THE DEVIL’S PLAYBOOK: Big Tobacco, Juul, and the Addiction of a New Generation, by Lauren Etter. (Crown, $29.99.) Resembling a USB drive crossed with a crack pipe, the Juul is an electronic nicotine delivery system that was sold as a way to get smokers to move away from cigarettes but has instead created a new generation of addicts. Etter recounts how a Silicon Valley start-up came to resemble the Big Tobacco it hoped to disrupt. Our reviewer, Sheelah Kolhatkar, calls it a “deeply reported and illuminating book” with “a rich narrative that rewards patience. The story of Juul’s rise and fall teaches us something about greed, capitalism, policy failure and a particular cycle in American business that seems destined to repeat itself.”

THE WORDS THAT MADE US: America’s Constitutional Conversation, 1760-1840, by Akhil Reed Amar. (Basic, $40.) Amar argues in this probing account that the United States Constitution emerged out of conversations and debates among the framers — and that those conversations continue to this day. “Amar is no exponent of the great man theory of history,” Adam Cohen writes in his review, “at least when it comes to the key documents of early America. He strongly suggests that America as a whole — through its great national conversation — did more to draft the Declaration of Independence than Jefferson, and more to write the Constitution than Madison. … In addition to educating the Americans engaged in this discussion about their rich constitutional legacy, the book has a generous spirit that can be a much-needed balm in these troubled times.”

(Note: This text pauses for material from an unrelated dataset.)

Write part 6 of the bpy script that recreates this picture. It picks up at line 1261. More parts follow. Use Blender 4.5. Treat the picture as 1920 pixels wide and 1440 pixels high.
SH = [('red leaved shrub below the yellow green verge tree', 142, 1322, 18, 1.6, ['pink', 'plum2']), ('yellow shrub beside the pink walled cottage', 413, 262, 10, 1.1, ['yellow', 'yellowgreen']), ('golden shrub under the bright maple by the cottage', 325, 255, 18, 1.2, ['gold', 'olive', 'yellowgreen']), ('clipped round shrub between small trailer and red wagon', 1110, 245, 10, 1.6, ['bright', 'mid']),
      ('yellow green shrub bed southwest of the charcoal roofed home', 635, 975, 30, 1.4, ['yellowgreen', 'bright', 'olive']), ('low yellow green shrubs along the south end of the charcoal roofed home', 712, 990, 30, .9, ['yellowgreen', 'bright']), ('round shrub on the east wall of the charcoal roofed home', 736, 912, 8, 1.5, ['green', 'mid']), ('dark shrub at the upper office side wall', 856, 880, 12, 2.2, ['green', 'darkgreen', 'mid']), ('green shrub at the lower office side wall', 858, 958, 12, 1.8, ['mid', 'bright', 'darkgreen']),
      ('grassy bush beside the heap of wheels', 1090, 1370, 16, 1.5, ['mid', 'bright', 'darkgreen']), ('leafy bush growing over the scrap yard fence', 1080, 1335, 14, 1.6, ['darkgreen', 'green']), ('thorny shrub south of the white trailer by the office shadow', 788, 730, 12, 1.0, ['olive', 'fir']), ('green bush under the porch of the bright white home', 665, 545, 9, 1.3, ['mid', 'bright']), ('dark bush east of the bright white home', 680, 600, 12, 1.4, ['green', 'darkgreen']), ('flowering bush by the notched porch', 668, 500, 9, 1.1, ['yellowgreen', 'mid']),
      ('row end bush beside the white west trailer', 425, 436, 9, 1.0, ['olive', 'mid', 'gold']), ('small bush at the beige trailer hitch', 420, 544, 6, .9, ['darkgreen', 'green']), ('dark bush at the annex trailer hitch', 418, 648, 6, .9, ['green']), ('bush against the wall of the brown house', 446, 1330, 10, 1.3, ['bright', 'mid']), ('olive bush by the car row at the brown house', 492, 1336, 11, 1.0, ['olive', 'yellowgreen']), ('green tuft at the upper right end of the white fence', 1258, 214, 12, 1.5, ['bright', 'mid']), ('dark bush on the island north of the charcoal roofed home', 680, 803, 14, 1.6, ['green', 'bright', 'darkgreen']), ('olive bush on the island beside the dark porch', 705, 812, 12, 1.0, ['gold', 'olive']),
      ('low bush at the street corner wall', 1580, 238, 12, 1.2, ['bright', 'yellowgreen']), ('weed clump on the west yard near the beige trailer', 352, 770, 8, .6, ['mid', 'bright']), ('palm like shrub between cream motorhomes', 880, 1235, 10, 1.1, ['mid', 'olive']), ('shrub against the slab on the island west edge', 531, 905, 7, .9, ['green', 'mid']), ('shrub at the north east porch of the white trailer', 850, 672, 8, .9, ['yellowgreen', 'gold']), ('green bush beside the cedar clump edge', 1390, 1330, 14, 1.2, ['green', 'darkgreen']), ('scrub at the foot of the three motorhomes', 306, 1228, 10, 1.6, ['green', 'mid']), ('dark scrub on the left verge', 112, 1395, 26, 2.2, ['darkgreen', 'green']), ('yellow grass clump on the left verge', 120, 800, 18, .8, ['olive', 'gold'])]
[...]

MALIBU RISING, by Taylor Jenkins Reid. (Ballantine, $28.) In Reid’s sun-kissed, windswept follow-up to “Daisy Jones & The Six,” four surfing siblings get ready for their annual end-of-summer party over a period of 24 hours, with detours to their tumultuous past. “Because the novel begins with a short, nicely portentous chapter reminding us that ‘it is Malibu’s nature to burn,’ we are prepared,” Elinor Lipman writes in her review. “We wait for the party to ignite, wondering who among the drunken, stoned or marauding guests or family members will bring about the inevitable.” Surfing, she adds, “saves the brothers and sisters, and Reid knows the sport. Her descriptions and lingo sound to this nonsurfing reader authentic, insider-ish, without straining.”

THE THOUSAND CRIMES OF MING TSU, by Tom Lin. (Little, Brown, $28.) Lin’s assured debut novel follows a Chinese American assassin on a quest to save his wife during the construction of the Transcontinental Railroad. The book hums with striking descriptions of an unforgiving landscape. “Lin’s prose captures the terrifying, repetitive power of nature,” Chanelle Benz writes in her review. “His story is a new old narrative: part revenge fantasy, part classic bloody tale of the Old West. In this book, things return — people, oceans, violence — but remembering is a choice and the body bears the cost.”